**** DATASET EXTRACT

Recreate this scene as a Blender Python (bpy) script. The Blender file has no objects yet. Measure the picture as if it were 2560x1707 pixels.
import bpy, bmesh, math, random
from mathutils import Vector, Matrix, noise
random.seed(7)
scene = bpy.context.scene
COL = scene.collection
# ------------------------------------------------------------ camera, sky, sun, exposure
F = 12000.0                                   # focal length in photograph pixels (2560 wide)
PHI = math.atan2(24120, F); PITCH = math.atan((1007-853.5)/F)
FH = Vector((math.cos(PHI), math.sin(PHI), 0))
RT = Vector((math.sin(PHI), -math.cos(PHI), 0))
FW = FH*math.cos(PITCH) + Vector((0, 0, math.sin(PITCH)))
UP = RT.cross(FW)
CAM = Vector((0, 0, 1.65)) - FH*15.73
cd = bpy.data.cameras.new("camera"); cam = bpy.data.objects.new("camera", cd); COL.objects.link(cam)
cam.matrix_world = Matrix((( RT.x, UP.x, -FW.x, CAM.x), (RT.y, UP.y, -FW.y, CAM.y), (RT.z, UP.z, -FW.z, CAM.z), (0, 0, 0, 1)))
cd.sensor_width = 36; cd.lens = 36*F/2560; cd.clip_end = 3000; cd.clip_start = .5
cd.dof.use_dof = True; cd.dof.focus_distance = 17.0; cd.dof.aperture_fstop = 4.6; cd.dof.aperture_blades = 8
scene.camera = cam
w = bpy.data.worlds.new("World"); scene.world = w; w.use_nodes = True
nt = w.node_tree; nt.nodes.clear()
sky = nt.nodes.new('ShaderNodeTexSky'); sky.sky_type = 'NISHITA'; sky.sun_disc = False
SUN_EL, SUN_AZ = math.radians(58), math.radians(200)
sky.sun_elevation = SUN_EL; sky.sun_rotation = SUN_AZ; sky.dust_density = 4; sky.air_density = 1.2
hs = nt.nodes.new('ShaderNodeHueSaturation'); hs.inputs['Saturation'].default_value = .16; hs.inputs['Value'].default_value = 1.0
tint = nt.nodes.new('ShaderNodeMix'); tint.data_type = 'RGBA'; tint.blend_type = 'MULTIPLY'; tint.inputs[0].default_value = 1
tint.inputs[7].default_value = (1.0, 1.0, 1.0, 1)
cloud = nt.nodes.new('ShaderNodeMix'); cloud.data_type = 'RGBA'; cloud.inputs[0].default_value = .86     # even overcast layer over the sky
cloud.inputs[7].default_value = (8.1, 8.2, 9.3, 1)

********

→ TASK DIRECTIONS:
Pick each line holding the word "pixels" out of the data and copy it.

→ PROBLEM SOLUTION:
Recreate this scene as a Blender Python (bpy) script. The Blender file has no objects yet. Measure the picture as if it were 2560x1707 pixels.
F = 12000.0                                   # focal length in photograph pixels (2560 wide)